Pricing American Options


Background

The publication of the celebrated work of Black and Scholes in 1973, has revolutionised the world's financial markets. By considering a simple model for the price of a financial asset, they were able to obtain a simple formula for the fair price of a European call option on this asset. The European call option is a simple financial derivative which gives the holder the right, but not the obligation, to buy a unit of asset at a fixed time T, for a fixed price K. The holder of such an option will receive max(value at time T - K,0) at maturity and the fundamental question answered by Black and Scholes was, what was this option worth? By assuming that there were no arbitrage in the market they were able to obtain a unique price for the option which would allow a bank to take this money and, by using a hedging strategy, guarantee to pay the option at maturity.

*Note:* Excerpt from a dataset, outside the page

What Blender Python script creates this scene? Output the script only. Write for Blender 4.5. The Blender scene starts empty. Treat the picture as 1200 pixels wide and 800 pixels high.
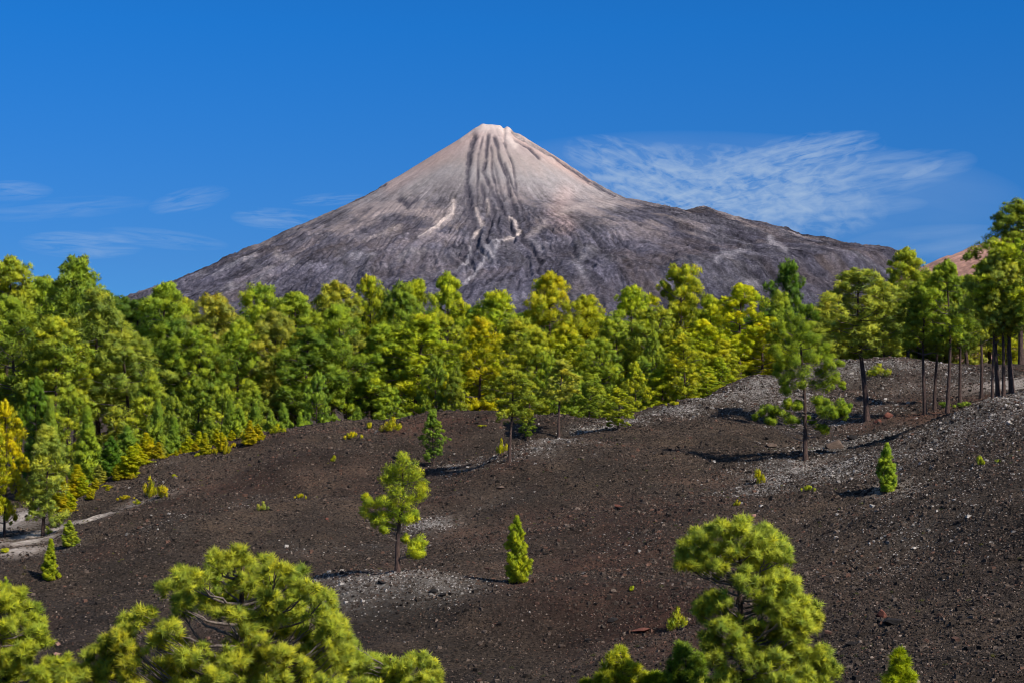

An American option gives the holder the right to exercise it at any time up until maturity. This makes for a more complicated pricing problem. The American call on a non-dividend paying asset has the same price as its European counterpart but in general there is no closed form pricing formula for an American option. The techniques employed for evaluation of prices are PDE or binomial tree techniques.

However, such techniques are useless when the dimension of the underlying is large. For instance an American put option on the minimum of a basket of more than 4 assets presents a challenge to compute an accurate numerical price. The usual approach in the case of a European option is to use a Monte Carlo technique. This simulation technique is not well suited to American options where the price is determined through a backwards induction approach.

Recent Work

There are a number of attempts to develop Monte Carlo algorithms for American options some of which are more successful than others. Some simple algorithms can be shown to converge to the wrong solution and other approaches only yield bounds. The aim of the project is to consider the convergence problems with the available techniques.